若者文化の発信地である渋谷のまさに中心地とも言える渋谷スクランブル交差点前で、70年にわたり天津甘栗を製造販売している店がある。店を経営する藤山産業の代表取締役、藤山光男氏と店長の橋本正弘氏に70年で起きた驚きの事件、そしてガングロギャルやハロウィンなど流行についての思いを聞いた。
「ここ数年で中国からの栗の仕入れ価格がほぼ2倍に」
――1袋500円の値札がずっと変わっていないような気がするのですが、気のせいですか?
藤山 値段は変えていないのですが、ここ数年で中国からの栗の仕入れ価格がほぼ2倍になってしまって、泣く泣く量を減らしています。以前は250グラムで500円だったのを150グラムに減らす決断は怖かったですが、ここまで値段が上がってしまうとどうしようもなかったですね。
店長 申し訳ない気持ちで一杯なんですが、不思議なことにお客様からのクレームはまったくないんです。リピーターのお客様に原価高騰による値上げをご説明すると、むしろ「量が少なのなら2袋買います」と言ってくださる方も多いです。おかげさまで売上げは落ちていません。
――根強いファンが支えているんですね。
藤山 小さい頃に親に買ってもらっていた子が、大人になって今度は自分の子供に買っていく、という長いお付き合いのお客様も多いですね。

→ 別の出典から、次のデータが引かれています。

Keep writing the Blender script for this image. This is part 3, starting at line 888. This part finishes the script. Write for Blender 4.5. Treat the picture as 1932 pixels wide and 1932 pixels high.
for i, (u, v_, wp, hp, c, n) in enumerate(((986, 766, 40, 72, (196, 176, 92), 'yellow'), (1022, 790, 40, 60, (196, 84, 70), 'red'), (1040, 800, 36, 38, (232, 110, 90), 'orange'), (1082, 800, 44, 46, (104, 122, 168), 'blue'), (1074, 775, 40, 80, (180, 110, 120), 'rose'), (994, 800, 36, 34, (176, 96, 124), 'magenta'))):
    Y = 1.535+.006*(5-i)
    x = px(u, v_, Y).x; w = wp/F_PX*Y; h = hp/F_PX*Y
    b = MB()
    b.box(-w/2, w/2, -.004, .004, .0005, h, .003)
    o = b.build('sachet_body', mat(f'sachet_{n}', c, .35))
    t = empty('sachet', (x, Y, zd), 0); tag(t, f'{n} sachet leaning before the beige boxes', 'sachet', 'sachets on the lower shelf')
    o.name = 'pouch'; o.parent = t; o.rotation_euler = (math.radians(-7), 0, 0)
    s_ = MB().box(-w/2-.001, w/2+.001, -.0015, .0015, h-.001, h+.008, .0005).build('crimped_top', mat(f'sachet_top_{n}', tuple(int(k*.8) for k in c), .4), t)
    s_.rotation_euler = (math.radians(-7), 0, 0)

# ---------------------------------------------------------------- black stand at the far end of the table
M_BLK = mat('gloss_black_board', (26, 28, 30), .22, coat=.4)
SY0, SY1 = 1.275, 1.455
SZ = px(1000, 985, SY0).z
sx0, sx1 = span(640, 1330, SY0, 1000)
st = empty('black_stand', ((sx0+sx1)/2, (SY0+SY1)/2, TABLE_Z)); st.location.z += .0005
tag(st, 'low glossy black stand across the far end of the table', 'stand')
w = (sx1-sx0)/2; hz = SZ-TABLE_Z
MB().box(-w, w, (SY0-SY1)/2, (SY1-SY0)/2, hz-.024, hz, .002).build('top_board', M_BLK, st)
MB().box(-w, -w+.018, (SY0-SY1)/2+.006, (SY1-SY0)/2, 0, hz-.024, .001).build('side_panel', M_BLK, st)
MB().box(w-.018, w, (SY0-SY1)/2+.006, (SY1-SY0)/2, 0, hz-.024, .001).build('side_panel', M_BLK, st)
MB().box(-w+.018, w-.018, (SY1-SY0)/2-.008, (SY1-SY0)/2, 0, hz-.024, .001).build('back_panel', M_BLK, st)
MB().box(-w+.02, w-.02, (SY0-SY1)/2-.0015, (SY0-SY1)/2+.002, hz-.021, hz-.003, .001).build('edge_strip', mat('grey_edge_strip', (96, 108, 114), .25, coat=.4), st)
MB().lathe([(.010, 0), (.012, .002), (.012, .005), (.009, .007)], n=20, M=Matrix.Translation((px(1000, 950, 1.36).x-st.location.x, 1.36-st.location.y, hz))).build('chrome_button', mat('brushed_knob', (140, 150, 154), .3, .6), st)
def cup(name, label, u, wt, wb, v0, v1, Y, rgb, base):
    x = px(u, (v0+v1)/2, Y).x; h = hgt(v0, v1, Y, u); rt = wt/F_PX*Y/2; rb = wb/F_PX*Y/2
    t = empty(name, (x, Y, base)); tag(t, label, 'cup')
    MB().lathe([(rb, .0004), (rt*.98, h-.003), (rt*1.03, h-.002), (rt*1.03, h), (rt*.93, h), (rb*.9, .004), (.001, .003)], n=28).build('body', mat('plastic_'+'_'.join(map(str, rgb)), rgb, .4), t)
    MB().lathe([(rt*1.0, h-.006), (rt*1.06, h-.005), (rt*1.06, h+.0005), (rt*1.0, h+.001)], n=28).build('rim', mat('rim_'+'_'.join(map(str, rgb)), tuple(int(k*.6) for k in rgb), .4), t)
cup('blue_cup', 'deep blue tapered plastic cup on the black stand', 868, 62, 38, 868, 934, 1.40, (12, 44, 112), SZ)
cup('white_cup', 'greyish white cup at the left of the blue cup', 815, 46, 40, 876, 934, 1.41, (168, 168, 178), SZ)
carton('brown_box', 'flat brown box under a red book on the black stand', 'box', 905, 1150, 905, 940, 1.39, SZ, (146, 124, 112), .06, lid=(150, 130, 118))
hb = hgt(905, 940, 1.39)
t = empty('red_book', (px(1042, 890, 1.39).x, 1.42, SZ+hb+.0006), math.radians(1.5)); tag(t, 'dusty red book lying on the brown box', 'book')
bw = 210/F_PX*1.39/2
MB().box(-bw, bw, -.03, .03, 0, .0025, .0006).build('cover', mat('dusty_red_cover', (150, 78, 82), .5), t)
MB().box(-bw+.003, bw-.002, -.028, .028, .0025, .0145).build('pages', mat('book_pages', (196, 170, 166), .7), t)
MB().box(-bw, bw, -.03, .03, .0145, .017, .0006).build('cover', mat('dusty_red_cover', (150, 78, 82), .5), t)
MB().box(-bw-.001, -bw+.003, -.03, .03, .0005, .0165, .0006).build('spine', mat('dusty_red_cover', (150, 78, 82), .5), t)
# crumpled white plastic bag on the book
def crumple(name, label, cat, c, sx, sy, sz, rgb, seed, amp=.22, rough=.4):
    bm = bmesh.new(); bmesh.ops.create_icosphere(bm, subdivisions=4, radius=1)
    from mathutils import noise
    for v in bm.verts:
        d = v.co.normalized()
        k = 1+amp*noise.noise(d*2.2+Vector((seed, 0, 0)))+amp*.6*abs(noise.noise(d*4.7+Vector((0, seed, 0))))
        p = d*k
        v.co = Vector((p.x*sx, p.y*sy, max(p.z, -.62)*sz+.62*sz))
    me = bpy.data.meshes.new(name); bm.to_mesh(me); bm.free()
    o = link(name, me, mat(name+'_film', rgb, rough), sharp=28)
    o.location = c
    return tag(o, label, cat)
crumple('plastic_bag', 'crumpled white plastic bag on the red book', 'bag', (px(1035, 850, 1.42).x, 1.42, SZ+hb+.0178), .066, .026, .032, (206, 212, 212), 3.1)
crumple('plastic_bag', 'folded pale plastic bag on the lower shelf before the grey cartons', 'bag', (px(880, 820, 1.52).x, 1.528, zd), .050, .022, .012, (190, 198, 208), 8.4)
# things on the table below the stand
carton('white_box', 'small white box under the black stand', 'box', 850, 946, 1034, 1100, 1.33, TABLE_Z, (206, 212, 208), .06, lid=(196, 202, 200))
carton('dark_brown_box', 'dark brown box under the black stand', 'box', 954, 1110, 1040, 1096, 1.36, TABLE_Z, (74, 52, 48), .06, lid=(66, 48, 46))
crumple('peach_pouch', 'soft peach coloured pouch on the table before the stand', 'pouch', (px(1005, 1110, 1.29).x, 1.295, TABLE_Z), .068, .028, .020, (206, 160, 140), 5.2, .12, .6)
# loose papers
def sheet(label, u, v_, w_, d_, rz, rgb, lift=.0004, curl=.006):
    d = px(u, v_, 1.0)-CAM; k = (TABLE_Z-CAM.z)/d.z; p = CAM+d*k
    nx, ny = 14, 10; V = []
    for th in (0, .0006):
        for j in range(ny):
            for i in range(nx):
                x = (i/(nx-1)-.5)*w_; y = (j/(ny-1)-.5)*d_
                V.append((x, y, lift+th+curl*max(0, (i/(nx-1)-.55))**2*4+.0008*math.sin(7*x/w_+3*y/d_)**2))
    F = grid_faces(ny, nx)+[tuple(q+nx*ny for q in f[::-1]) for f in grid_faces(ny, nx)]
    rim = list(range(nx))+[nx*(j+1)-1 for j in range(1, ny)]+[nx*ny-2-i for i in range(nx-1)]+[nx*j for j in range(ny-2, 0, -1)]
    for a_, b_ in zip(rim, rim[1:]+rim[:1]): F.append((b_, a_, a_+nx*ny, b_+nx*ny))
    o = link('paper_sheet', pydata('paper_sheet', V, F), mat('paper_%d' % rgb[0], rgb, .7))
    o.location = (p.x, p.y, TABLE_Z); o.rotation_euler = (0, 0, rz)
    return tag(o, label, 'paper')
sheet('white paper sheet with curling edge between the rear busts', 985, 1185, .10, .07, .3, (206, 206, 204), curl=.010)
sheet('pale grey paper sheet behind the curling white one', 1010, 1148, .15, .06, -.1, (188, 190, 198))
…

――お店をのぞかせてもらいましたが、基本的に営業中はスタッフは1人ですか?
店長 1人ですね。デパートの催事などに出店する場合は本社の釜で焼いて持ち込みますが、本店では店で焼いています。釜の周辺は気温が50℃くらいになるので昔は夏場はかなりキツかったのですが、今は冷風機がついてずいぶん楽になりました。